The discussion was jointly organized by LIPI, the permanent mission of Indonesia to ASEAN and NGO Konrad Adenauer Stiftung.

Adriana said 2010 research by an ASEAN team concluded that the implementation of democracy and human rights in Indonesia, Thailand and the Philippines was in deficit.

The parameters included poverty and unemployment, political and community violence, corruption, cronyism and bad governance, she said.

“Political and community violence still exists everywhere [in ASEAN],” said Adriana.

She also cited how Indonesia, Thailand and the Philippines participated in the World Forum for Democracy in Warsaw in 2000 but did not sign the declaration it produced.

The Warsaw forum agreed that, among other things, all human rights — civil, cultural, economic, political and social — must be promoted and protected as set forth in the Universal Declaration of Human Rights and other relevant human rights instruments.

“It is important for Indonesia as ASEAN chair to endorse common norms and values in ASEAN, to practice democracy, respect for and protection of human rights and fundamental freedoms,” Adriana said.

Echoing Adriana, Tri Nuke Pudjiastuti, another LIPI researcher, said ASEAN norms should also be reflected in national laws in every member country.

The ASEAN Declaration on the Protection and Promotion of the Rights of Migrant Workers “is limited by continued primacy of national laws and regulations,” Nuke said.

She also said that among ASEAN members it was only the Philippines who had ratified the International Convention on the Protection of the Rights of All Migrant Workers (ICRMW), while Indonesia and Vietnam only had signed it.

“It means both countries [Indonesia and Vietnam] agree with the [ICRMW] but do not think they should follow it,” she said.

Indonesia, the Philippines and Vietnam are among the worker-sending countries, with Indonesia and the Philippines being the largest in the region. The number of Indonesian migrant workers — formal and informal sectors combined — amounted to 632,172 in 2009, according to the Manpower and Transmigration Ministry’s 2010 data.

Foreign Minister Marty Natalegawa previously said that during its chairmanship, Indonesia would work on ensuring that the ASEAN Human Rights Commission would be more effective, reflecting ASEAN’s commitment to respecting human rights.

Indonesian Ambassador to ASEAN Ngurah Swajaya also said during the discussion that ASEAN had managed to establish the ASEAN Intergovernmental Commission on Human Rights and the ASEAN Commission for the Promotion and Protection of the Rights of Women and Children.

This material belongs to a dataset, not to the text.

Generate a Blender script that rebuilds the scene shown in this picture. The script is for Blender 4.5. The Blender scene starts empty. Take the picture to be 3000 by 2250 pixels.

Human rights NGO Imparsial program manager Al Araf separately said it was important for Indonesia to promote and uphold human rights values during its chairmanship, otherwise other members would not take Indonesia’s words seriously.

“But Indonesia should also remember to finish its homework. There are still cases of many human rights abuses that remain unsolved today,” he said.